The State Department has no authority to close a Saudi-supported school criticized for violent teachings, a spokesman said Tuesday, despite an official request for guidance from the Northern Virginia county that leases space for the school’s main campus.
The department will “respond as appropriate” to Fairfax County supervisors, spokesman Rob McInturff said.
“We work with the Saudi government … to revise educational materials in Saudi Arabia, but this is a private school in the U.S.,” Mr. McInturff said. “We don’t monitor their activities or anything like that.”
Fairfax County Board of Supervisors Chairman Gerald E. Connolly sent a letter Monday to Secretary of State Condoleezza Rice, requesting that her department provide “specific direction” on the county’s lease with the Islamic Saudi Academy in light of a federal commission’s findings this month.
The U.S. Commission on International Religious Freedom found textbooks used at the 900-student private school included passages that blame the Jews for “discord” and say it is permissible for a Muslim to kill those who have left the faith, an adulterer or someone who has killed a Muslim intentionally, according to the panel.
The findings spurred calls for a public review of the textbooks and criticism of the county board, which voted unanimously in May, prior to the commission’s report, to continue leasing property for the school’s main campus in Alexandria through next June.
Mr. Connolly, a Democrat running for Congress in the 11th District, said the county’s lease is expressly “contingent upon and subject to the approval of the United States Department of State.”
“As a local government entity, Fairfax County is not capable of determining whether textbooks, written in Arabic, contain language that promotes violence or religious intolerance, or is otherwise offensive to the interests of the United States,” Mr. Connolly wrote.
Mr.
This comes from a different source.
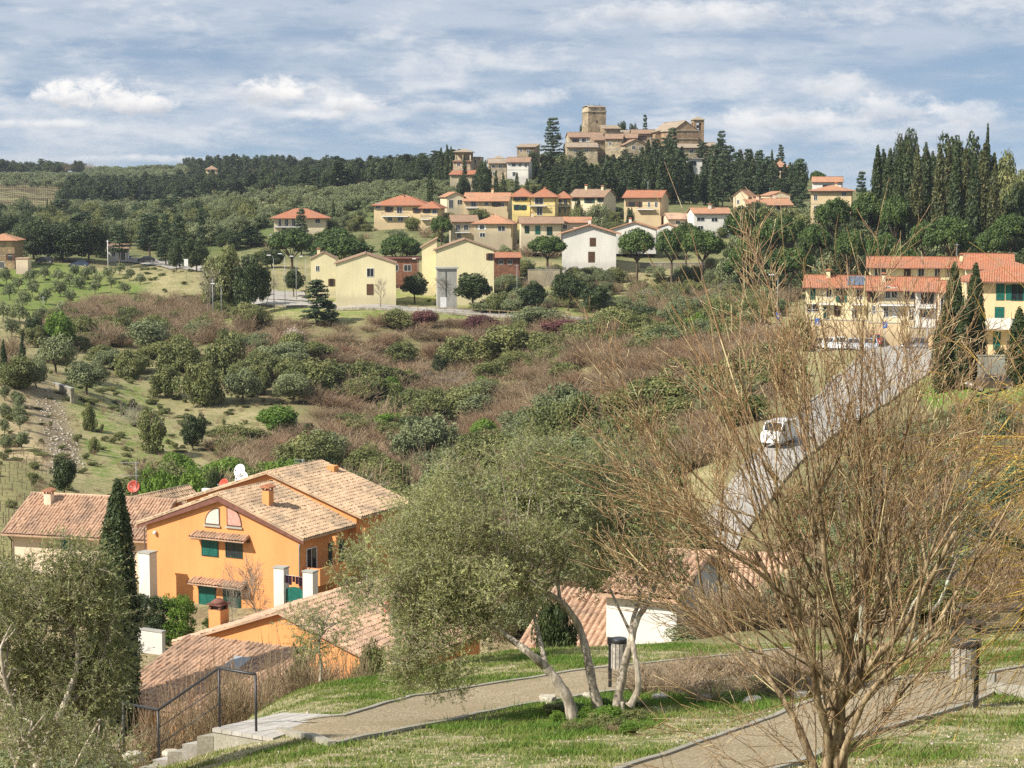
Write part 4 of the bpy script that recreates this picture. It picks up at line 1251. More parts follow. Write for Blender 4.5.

McInturff confirmed that the department received the letter but had not yet reviewed it.
The federal panel last year recommended that State Department officials explore the possibility of closing the school under the Foreign Missions Act after failing to obtain the current textbooks and noting that official Saudi texts in the past have included language encouraging violence.
“My understanding at this point is that this doesn’t come under State Department jurisdiction,” Mr. McInturff said. “It would have to be credentialed by the State Department as an embassy or as a consulate. That to my knowledge has not happened to this school.”
However, the commission contends the act could give the secretary of state authority to take action to close the school. The act defines a foreign mission in part as “any mission to or agency or entity in the United States which is … substantially owned or effectively controlled by a foreign government.”
State officials would have authority over the school for reasons that include its apparent financial backing from the Saudi government and the fact its board chairman is Saudi Ambassador Adel A. Al-Jubeir, commission spokeswoman Judith Ingram said.
“That’s the crux of the disagreement,” she said.
The commission focused its recent review on 17 textbooks used during the past school year and obtained from independent sources.
The Saudi government has turned over textbooks to the State Department, which has not made the books public and cited a prior agreement with Saudi officials that books would be revised in time for the start of the next school year.
Academy officials said the federal panel’s report is “erroneous,” “contains mistranslated and misinterpreted texts” and focused on books that are no longer in use.
Rahima Abdullah, chairman of the school’s education department, said officials did not know the county was going to send a letter to the State Department but that the school is looking forward to hearing the department’s input.
“Just as Fairfax County is waiting to hear what the State Department says, so are we,” Ms. Abdullah said.
Meanwhile, Mr. Connolly’s letter noted the commission’s textbook review came to light after the board renewed the academy’s lease.
But his request for State Department input was criticized as a flip-flop by the National Republican Congressional Committee, which accused Mr. Connolly of “buckling under political pressure” after he accused critics of the academy of “slander” at the May public hearing.
Mr. Connolly, who faces Republican Keith S. Fimian in the November general election, could not be reached for comment.
Fairfax County began leasing the former Walt Whitman Intermediate School at 8333 Richmond Highway in Alexandria for the academy’s use Jan. 1, 1989. The Royal Embassy of Saudi Arabia leases the space for operation of the academy.
There have been five addendums to the lease, county spokeswoman Merni Fitzgerald said. The most recent extension, approved by the board May 19, will generate $2.2 million in rent for the county and contains an option to extend the lease for two additional one-year periods upon approval by both parties.
The county’s call for State Department intervention follows its own small-scale review of the Saudi school’s textbooks in October. A Fairfax County employee familiar with Arabic voluntarily reviewed textbooks provided by the school, but no written report was produced, Ms. Fitzgerald said.
At the board’s May 19 meeting, Supervisor Gerald W. Hyland - a Democrat who represents the Mount Vernon district, where the school is located - said the review did not give him the impression that hate was being taught at the academy.
But he said if a later review produced a different finding, “then certainly we would have to relook at the lease and decide what best to do.”